--- START OF INFORMATION PROVIDED ---

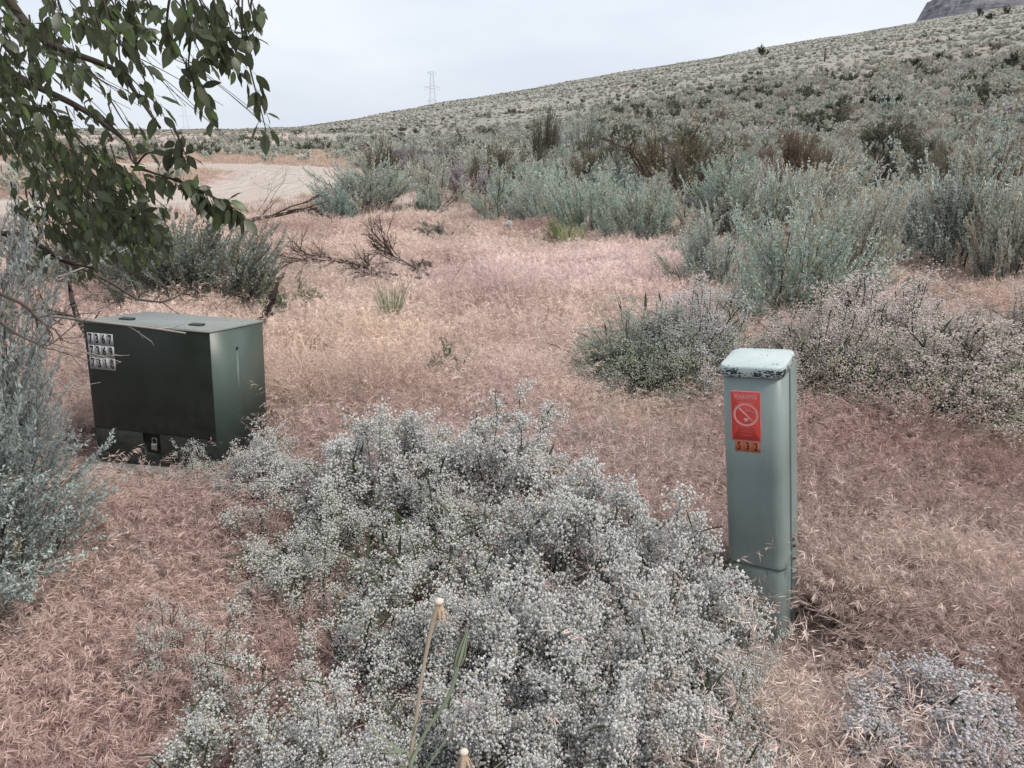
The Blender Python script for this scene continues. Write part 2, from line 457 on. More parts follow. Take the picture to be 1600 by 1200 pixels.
def build_rock():
    # broken basalt ridge behind the crest of the slope
    n, m = 150, 60
    u = np.linspace(0, 1, n); v = np.linspace(0, 1, m)
    Uu, Vv = np.meshgrid(u, v, indexing='ij')
    x0, y0 = 207.0, 440.0
    x = x0 + Uu * 330 + Vv * 30; y = y0 + Vv * 120 - Uu * 60
    prof = np.clip(Uu / .15, 0, 1) ** .85 * 66 + 14 * np.clip((Uu - .1) / .6, 0, 1)
    r = RN.RandomState(3) if hasattr(RN, 'RandomState') else np.random.RandomState(3)
    nz = np.zeros_like(x)
    for k in range(14):
        f = .03 * 1.42 ** k; a = 7.5 / 1.38 ** k
        th = r.uniform(0, 6.28); nz += a * np.abs(np.sin(f * (x * math.cos(th) + y * math.sin(th)) + r.uniform(0, 6.28) + .6 * np.sin(f * .7 * (x * math.sin(th) - y * math.cos(th)) + k)))
    z = 22 + (prof + (nz - 14) * 1.7 * np.clip(Uu / .05, 0, 1)) * np.sin(np.clip(Vv * 1.5, 0, 1) * math.pi / 2) ** .8
    st = 4.0; z = z + 1.5 * np.sin(z * 2 * math.pi / 5.5 + x * .02)
    A = Acc(); i = np.arange(n * m).reshape(n, m)
    A.add(np.stack([x, y, z], -1).reshape(-1, 3), quads=np.stack([i[:-1, :-1], i[1:, :-1], i[1:, 1:], i[:-1, 1:]], -1).reshape(-1, 4))
    tag(link('rocky_hill', A.mesh('rocky_hill', M_ROCK)), kind='structure')
build_rock()

# ------------------------------------------------------------------ pylons
def pylon(px, ytop_px, dist, label, rz):
    d = ray(px, 300); x = d[0] / d[1] * dist; y = dist
    top = at(px, ytop_px, dist)[2]; base = float(H(x, y)); h = top - base
    t = empty('transmission_tower', (x, y, base), label, 'pylon', 'lattice pylons beyond the slope', rot=(0, 0, rz))
    def legpt(z, sx, sy):
        w = (.10 * h) * (1 - z / h) ** .9 * .5 + .014 * h
        return np.array([sx * w, sy * w, z])
    lv = np.linspace(0, h * .97, 12)
    for sx in (-1, 1):
        for sy in (-1, 1):
            A = Acc(); A.tubes(np.array([legpt(z, sx, sy) for z in lv])[None], np.full((1, 12), .09), 4)
            link('leg', A.mesh('leg', M_TOWER), t)
    A = Acc()
    P = []
    for a, b in zip(lv[:-1], lv[1:]):
        for (s1, s2) in (((-1, -1), (1, -1)), ((1, -1), (1, 1)), ((1, 1), (-1, 1)), ((-1, 1), (-1, -1))):
            P += [[legpt(a, *s1), legpt(b, *s2)], [legpt(a, *s2), legpt(b, *s1)]]
    A.tubes(np.array(P), np.full((len(P), 2), .03), 3)
    link('bracing', A.mesh('bracing', M_TOWER), t)
    for z, w in ((.97, .11), (.80, .19), (.64, .12)):
        A = Acc(); z *= h; w *= h / 2
        P = []
        for sy in (-1, 1):
            P += [[(-w, 0, z), (0, sy * .02 * h, z + .012 * h)], [(w, 0, z), (0, sy * .02 * h, z + .012 * h)],
                  [(-w, 0, z), (0, sy * .02 * h, z - .02 * h)], [(w, 0, z), (0, sy * .02 * h, z - .02 * h)]]
        A.tubes(np.array(P, float), np.full((len(P), 2), .08), 4)
        ca = link('crossarm', A.mesh('crossarm', M_TOWER), t)
        for s in (-1, 1):
            A = Acc(); A.tubes(np.array([[(s * w * .97, 0, z), (s * w * .97, 0, z - .05 * h)]]), np.full((1, 2), .09), 4)
            link('insulator', A.mesh('insulator', M_TOWER), ca)
pylon(680, 109, 620, 'lattice pylon standing on the skyline above the green slope', .25)
pylon(303, 160, 1150, 'faint far pylon half hidden behind the hanging tree leaves', .3)

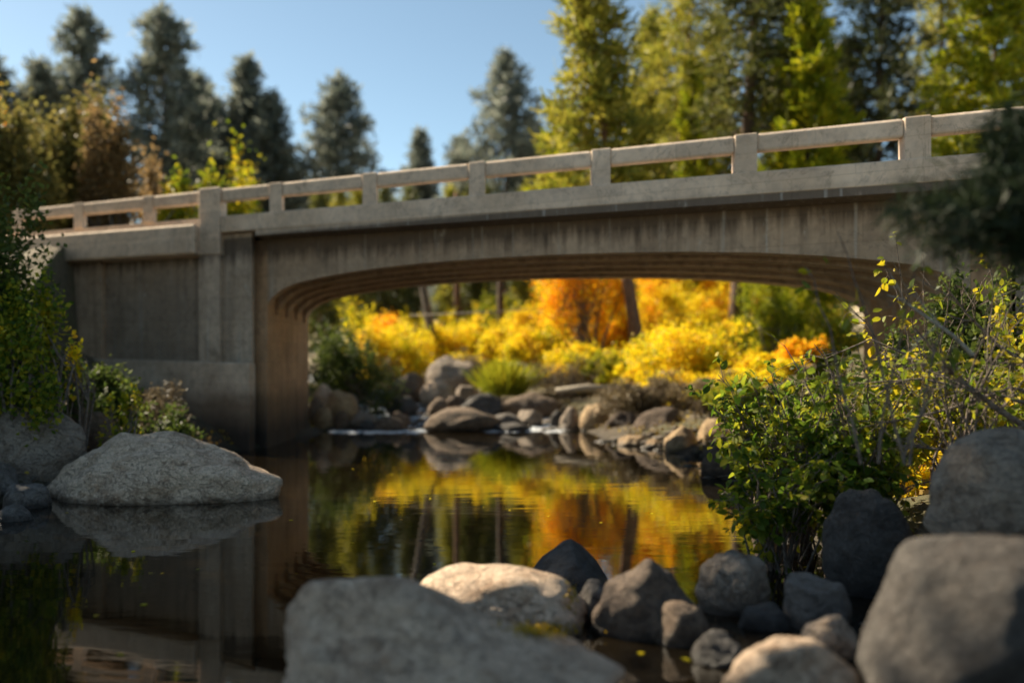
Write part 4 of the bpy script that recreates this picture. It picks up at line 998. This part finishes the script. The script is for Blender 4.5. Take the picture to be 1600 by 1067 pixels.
def leaf_litter():
    rr = np.random.default_rng(71); n = 5200; y = np.concatenate([rr.uniform(23, 47, n * 3 // 4), rr.uniform(8, 24, n // 4)]); side = rr.uniform(size=n) < .72
    x = np.where(side, np.interp(y, *XR) + np.abs(rr.normal(0, 3.0, n)) + .2, np.interp(y, *XL) - np.abs(rr.normal(0, 2.0, n)) - .2)
    z = ground_np(x, y) + rr.uniform(.0, .22, n); C = np.stack([x, y, z], 1); V, F = leaf_cards(C, rr, .12, .075)
    tag(link('leaf_litter', mesh_np('leaf_litter', V, F), M['brown_litter']), 'brown and yellow fallen leaves covering both banks', 'leaves', None, 'stuff')
leaf_litter()

def glint_leaves():  # added leaves stand in for bright specks of reflected sky
    rr = np.random.default_rng(31); C = []
    while len(C) < 90:
        y = 8 + 24 * rr.uniform() ** 1.3; x = rr.uniform(np.interp(y, *XL) + .3, np.interp(y, *XR) - .2); C.append((x, y, .008))
    V, F = leaf_cards(np.array(C), rr, .09, .06); V[:, 2] = .006 + .1 * np.abs(V[:, 2] - .008)
    tag(link('leaves', mesh_np('leaves', V, F), M['yellow']), 'scattered yellow leaf cards added for bright sky glints on the dark pool', 'leaves', None, 'stuff')
glint_leaves()

# ------------------------------------------------------------------ trees on the left bank beyond the frame (they shade the creek)
gS = 'shade trees on the left bank'
SH = [(-15, 17, 15, .9, 'dark pine on the left bank nearest the round grey boulder'), (-19.5, 20, 18, .9, 'broad dark pine second from the creek on the left bank'),
      (-20, 26.0, 33, .50, 'very tall slim dark pine beside the left road embankment'), (-17, 18.3, 21, .62, 'slim pine between two broader dark pines on left bank')]
shade = None
for i, (x, y, h, wd, lab) in enumerate(SH):
    if shade is None:
        shade = pine((x, y, G(x, y)), 16, 3.0, 'pine_dark', 1801, lab, group=gS, crown0=.08, nb=90, bl=.6, bw=.16, per=12, tr=.3, shape=.6)
        shade.scale = (wd * h / 16, wd * h / 16, h / 16)
    else:
        c = copy_thing(shade, (x, y, G(x, y)), i * 1.3, h / 16, lab); c.scale = (wd * h / 16, wd * h / 16, h / 16)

--- END OF INFORMATION PROVIDED ---

Without the pictures, output the full listing exactly as it stands.

The Blender Python script for this scene continues. Write part 2, from line 457 on. More parts follow. Take the picture to be 1600 by 1200 pixels.
def build_rock():
    # broken basalt ridge behind the crest of the slope
    n, m = 150, 60
    u = np.linspace(0, 1, n); v = np.linspace(0, 1, m)
    Uu, Vv = np.meshgrid(u, v, indexing='ij')
    x0, y0 = 207.0, 440.0
    x = x0 + Uu * 330 + Vv * 30; y = y0 + Vv * 120 - Uu * 60
    prof = np.clip(Uu / .15, 0, 1) ** .85 * 66 + 14 * np.clip((Uu - .1) / .6, 0, 1)
    r = RN.RandomState(3) if hasattr(RN, 'RandomState') else np.random.RandomState(3)
    nz = np.zeros_like(x)
    for k in range(14):
        f = .03 * 1.42 ** k; a = 7.5 / 1.38 ** k
        th = r.uniform(0, 6.28); nz += a * np.abs(np.sin(f * (x * math.cos(th) + y * math.sin(th)) + r.uniform(0, 6.28) + .6 * np.sin(f * .7 * (x * math.sin(th) - y * math.cos(th)) + k)))
    z = 22 + (prof + (nz - 14) * 1.7 * np.clip(Uu / .05, 0, 1)) * np.sin(np.clip(Vv * 1.5, 0, 1) * math.pi / 2) ** .8
    st = 4.0; z = z + 1.5 * np.sin(z * 2 * math.pi / 5.5 + x * .02)
    A = Acc(); i = np.arange(n * m).reshape(n, m)
    A.add(np.stack([x, y, z], -1).reshape(-1, 3), quads=np.stack([i[:-1, :-1], i[1:, :-1], i[1:, 1:], i[:-1, 1:]], -1).reshape(-1, 4))
    tag(link('rocky_hill', A.mesh('rocky_hill', M_ROCK)), kind='structure')
build_rock()

# ------------------------------------------------------------------ pylons
def pylon(px, ytop_px, dist, label, rz):
    d = ray(px, 300); x = d[0] / d[1] * dist; y = dist
    top = at(px, ytop_px, dist)[2]; base = float(H(x, y)); h = top - base
    t = empty('transmission_tower', (x, y, base), label, 'pylon', 'lattice pylons beyond the slope', rot=(0, 0, rz))
    def legpt(z, sx, sy):
        w = (.10 * h) * (1 - z / h) ** .9 * .5 + .014 * h
        return np.array([sx * w, sy * w, z])
    lv = np.linspace(0, h * .97, 12)
    for sx in (-1, 1):
        for sy in (-1, 1):
            A = Acc(); A.tubes(np.array([legpt(z, sx, sy) for z in lv])[None], np.full((1, 12), .09), 4)
            link('leg', A.mesh('leg', M_TOWER), t)
    A = Acc()
    P = []
    for a, b in zip(lv[:-1], lv[1:]):
        for (s1, s2) in (((-1, -1), (1, -1)), ((1, -1), (1, 1)), ((1, 1), (-1, 1)), ((-1, 1), (-1, -1))):
            P += [[legpt(a, *s1), legpt(b, *s2)], [legpt(a, *s2), legpt(b, *s1)]]
    A.tubes(np.array(P), np.full((len(P), 2), .03), 3)
    link('bracing', A.mesh('bracing', M_TOWER), t)
    for z, w in ((.97, .11), (.80, .19), (.64, .12)):
        A = Acc(); z *= h; w *= h / 2
        P = []
        for sy in (-1, 1):
            P += [[(-w, 0, z), (0, sy * .02 * h, z + .012 * h)], [(w, 0, z), (0, sy * .02 * h, z + .012 * h)],
                  [(-w, 0, z), (0, sy * .02 * h, z - .02 * h)], [(w, 0, z), (0, sy * .02 * h, z - .02 * h)]]
        A.tubes(np.array(P, float), np.full((len(P), 2), .08), 4)
        ca = link('crossarm', A.mesh('crossarm', M_TOWER), t)
        for s in (-1, 1):
            A = Acc(); A.tubes(np.array([[(s * w * .97, 0, z), (s * w * .97, 0, z - .05 * h)]]), np.full((1, 2), .09), 4)
            link('insulator', A.mesh('insulator', M_TOWER), ca)
pylon(680, 109, 620, 'lattice pylon standing on the skyline above the green slope', .25)
pylon(303, 160, 1150, 'faint far pylon half hidden behind the hanging tree leaves', .3)

Write part 4 of the bpy script that recreates this picture. It picks up at line 998. This part finishes the script. The script is for Blender 4.5. Take the picture to be 1600 by 1067 pixels.
def leaf_litter():
    rr = np.random.default_rng(71); n = 5200; y = np.concatenate([rr.uniform(23, 47, n * 3 // 4), rr.uniform(8, 24, n // 4)]); side = rr.uniform(size=n) < .72
    x = np.where(side, np.interp(y, *XR) + np.abs(rr.normal(0, 3.0, n)) + .2, np.interp(y, *XL) - np.abs(rr.normal(0, 2.0, n)) - .2)
    z = ground_np(x, y) + rr.uniform(.0, .22, n); C = np.stack([x, y, z], 1); V, F = leaf_cards(C, rr, .12, .075)
    tag(link('leaf_litter', mesh_np('leaf_litter', V, F), M['brown_litter']), 'brown and yellow fallen leaves covering both banks', 'leaves', None, 'stuff')
leaf_litter()

def glint_leaves():  # added leaves stand in for bright specks of reflected sky
    rr = np.random.default_rng(31); C = []
    while len(C) < 90:
        y = 8 + 24 * rr.uniform() ** 1.3; x = rr.uniform(np.interp(y, *XL) + .3, np.interp(y, *XR) - .2); C.append((x, y, .008))
    V, F = leaf_cards(np.array(C), rr, .09, .06); V[:, 2] = .006 + .1 * np.abs(V[:, 2] - .008)
    tag(link('leaves', mesh_np('leaves', V, F), M['yellow']), 'scattered yellow leaf cards added for bright sky glints on the dark pool', 'leaves', None, 'stuff')
glint_leaves()

# ------------------------------------------------------------------ trees on the left bank beyond the frame (they shade the creek)
gS = 'shade trees on the left bank'
SH = [(-15, 17, 15, .9, 'dark pine on the left bank nearest the round grey boulder'), (-19.5, 20, 18, .9, 'broad dark pine second from the creek on the left bank'),
      (-20, 26.0, 33, .50, 'very tall slim dark pine beside the left road embankment'), (-17, 18.3, 21, .62, 'slim pine between two broader dark pines on left bank')]
shade = None
for i, (x, y, h, wd, lab) in enumerate(SH):
    if shade is None:
        shade = pine((x, y, G(x, y)), 16, 3.0, 'pine_dark', 1801, lab, group=gS, crown0=.08, nb=90, bl=.6, bw=.16, per=12, tr=.3, shape=.6)
        shade.scale = (wd * h / 16, wd * h / 16, h / 16)
    else:
        c = copy_thing(shade, (x, y, G(x, y)), i * 1.3, h / 16, lab); c.scale = (wd * h / 16, wd * h / 16, h / 16)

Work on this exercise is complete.